First, Paul’s comments here were “in view of the present distress” (vs. 26) and not intended as universal commands, but advice for the concerns being experienced by the Corinthians. Concerns that have been shared by every generation of believers. Throughout the Christian era when a married person becomes born-again they are to allow their unbelieving spouse time for the same gospel to soften or harden their heart for Christ. During that period of time if their unbelieving spouse wants to stay then they must let them stay. But if they leave, then the believer is not bound in such cases. If their unbelieving spouse wants to stay but hardens to the gospel, then God has not drawn their unbelieving spouse to Himself, and it is God who has separated the marriage partners using the sword of Christ. The believer must then divorce their unbelieving spouse.

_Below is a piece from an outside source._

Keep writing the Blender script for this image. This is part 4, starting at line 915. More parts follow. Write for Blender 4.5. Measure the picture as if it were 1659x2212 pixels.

Secondly, Paul only gives these comments after saying, “I say, not the Lord…”, which is also part of the inspired word of God, and must be understood as a major consideration contextually and practically.

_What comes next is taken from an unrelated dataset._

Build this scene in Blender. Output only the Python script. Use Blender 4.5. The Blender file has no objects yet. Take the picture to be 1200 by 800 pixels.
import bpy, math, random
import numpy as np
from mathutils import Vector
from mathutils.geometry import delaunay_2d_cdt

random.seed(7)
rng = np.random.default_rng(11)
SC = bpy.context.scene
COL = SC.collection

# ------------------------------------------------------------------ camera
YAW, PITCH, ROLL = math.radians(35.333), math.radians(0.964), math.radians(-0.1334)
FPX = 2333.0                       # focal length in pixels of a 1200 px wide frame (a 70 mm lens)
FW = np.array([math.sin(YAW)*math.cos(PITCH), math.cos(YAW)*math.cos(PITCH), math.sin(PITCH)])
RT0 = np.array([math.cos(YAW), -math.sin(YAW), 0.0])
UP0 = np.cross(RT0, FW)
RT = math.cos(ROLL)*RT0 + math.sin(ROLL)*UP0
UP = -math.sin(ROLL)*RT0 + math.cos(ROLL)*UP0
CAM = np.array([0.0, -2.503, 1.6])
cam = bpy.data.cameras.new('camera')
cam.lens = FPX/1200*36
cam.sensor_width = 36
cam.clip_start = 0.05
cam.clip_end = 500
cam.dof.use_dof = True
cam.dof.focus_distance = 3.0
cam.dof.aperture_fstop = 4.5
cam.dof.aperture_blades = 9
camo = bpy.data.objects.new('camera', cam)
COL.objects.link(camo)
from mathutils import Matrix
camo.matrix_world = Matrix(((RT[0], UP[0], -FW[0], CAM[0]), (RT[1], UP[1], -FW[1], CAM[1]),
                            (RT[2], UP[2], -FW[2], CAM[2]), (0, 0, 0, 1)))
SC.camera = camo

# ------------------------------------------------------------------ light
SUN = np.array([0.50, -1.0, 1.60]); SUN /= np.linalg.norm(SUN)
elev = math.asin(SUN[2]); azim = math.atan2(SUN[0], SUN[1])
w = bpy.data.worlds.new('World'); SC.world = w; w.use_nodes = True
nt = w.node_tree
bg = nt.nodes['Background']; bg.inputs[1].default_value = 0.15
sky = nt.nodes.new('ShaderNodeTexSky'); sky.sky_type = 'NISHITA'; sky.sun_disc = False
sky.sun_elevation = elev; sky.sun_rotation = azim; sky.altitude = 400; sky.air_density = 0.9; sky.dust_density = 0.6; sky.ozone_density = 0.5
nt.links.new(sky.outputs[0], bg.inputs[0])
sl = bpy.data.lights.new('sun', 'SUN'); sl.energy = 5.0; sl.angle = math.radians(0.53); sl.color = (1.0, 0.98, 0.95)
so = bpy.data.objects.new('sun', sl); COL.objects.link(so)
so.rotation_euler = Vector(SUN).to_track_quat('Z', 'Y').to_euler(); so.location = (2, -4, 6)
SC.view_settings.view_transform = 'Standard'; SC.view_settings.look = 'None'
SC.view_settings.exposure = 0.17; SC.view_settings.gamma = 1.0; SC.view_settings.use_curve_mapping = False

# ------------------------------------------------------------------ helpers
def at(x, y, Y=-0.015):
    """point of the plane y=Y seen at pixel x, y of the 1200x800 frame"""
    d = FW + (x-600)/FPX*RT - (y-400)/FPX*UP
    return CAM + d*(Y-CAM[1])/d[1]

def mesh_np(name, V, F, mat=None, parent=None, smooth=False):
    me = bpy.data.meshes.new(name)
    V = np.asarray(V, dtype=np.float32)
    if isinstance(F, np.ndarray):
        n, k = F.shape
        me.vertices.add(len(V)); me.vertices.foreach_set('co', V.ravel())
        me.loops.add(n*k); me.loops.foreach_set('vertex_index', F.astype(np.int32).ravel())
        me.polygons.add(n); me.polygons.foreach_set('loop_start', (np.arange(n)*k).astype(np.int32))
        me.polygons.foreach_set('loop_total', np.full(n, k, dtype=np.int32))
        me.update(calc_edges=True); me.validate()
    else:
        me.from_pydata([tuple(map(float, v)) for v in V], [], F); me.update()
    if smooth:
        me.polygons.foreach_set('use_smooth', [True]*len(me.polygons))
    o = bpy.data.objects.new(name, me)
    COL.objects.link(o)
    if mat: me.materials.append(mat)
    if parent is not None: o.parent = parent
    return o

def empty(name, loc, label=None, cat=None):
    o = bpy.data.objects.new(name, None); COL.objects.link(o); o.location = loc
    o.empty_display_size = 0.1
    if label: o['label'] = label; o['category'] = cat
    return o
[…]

Third, these comments as wrongly understood by seemingly a majority would be in direct conflict with I Cor. 5:esp.13 and I Cor. 15:33.
Fourth, Paul’s overall direction in this text is that the new believers should all stay in the condition in which they were in when they came to Christ “in view of the present distress.” One of his examples is found in verses 20-22 where Paul uses not the spouse role, but the role of a slave to instruct them to stay in the position in which you came to Christ. Nevertheless, in verse 21 he says, “Were you called while a slave? Do not worry about it; but if you are able also to become free, rather do that.” Paul is demonstrating flexibility in his advise as prudence will demand. He is arguing for these new believers to sit tight and not make any big moves during the present distress, but then he demonstrates great latitude to his readers: “if you are able also to become free, rather do that.” Paul is not using the tone of command, but of wise advice for specific situations. Both slaves (physically and financially stuck in an evil, human institution) and unequally yoked spouses (physically and contractually stuck in an evil, *human institution) are asked to remain in the same state in which they came to Christ, but Paul takes a moment to note the possibility of prudent decisions to be made as the believers move on from the “present distress”, as they mature in their faith and as providential opportunities dictate a more God honoring course.
Finally, it is the second letter that would clarify or further explain the prior letter and not the other way around. In the first letter Paul offers his apostolic counsel to the concerns of the Corinthian believers, but it is in the second letter where Paul gives an apostolic command to his readers: “Do not be yoked together with unbelievers.” And one only needs to understand marriage to be a relationship to understand that it applies to marriages. In fact, most would agree that marriage is the relationship most commonly understood as yoking two people together. And Martyn Lloyd-Jones said, that this passage “Applies, of course, to marriage and marriage only”.
*Note: Of course marriage is a divine institution, but polygamy, unequally yoked, incestuous and homosexual marriages are not included in the divine institution; therefore, unequally yoked marriage is a human institution.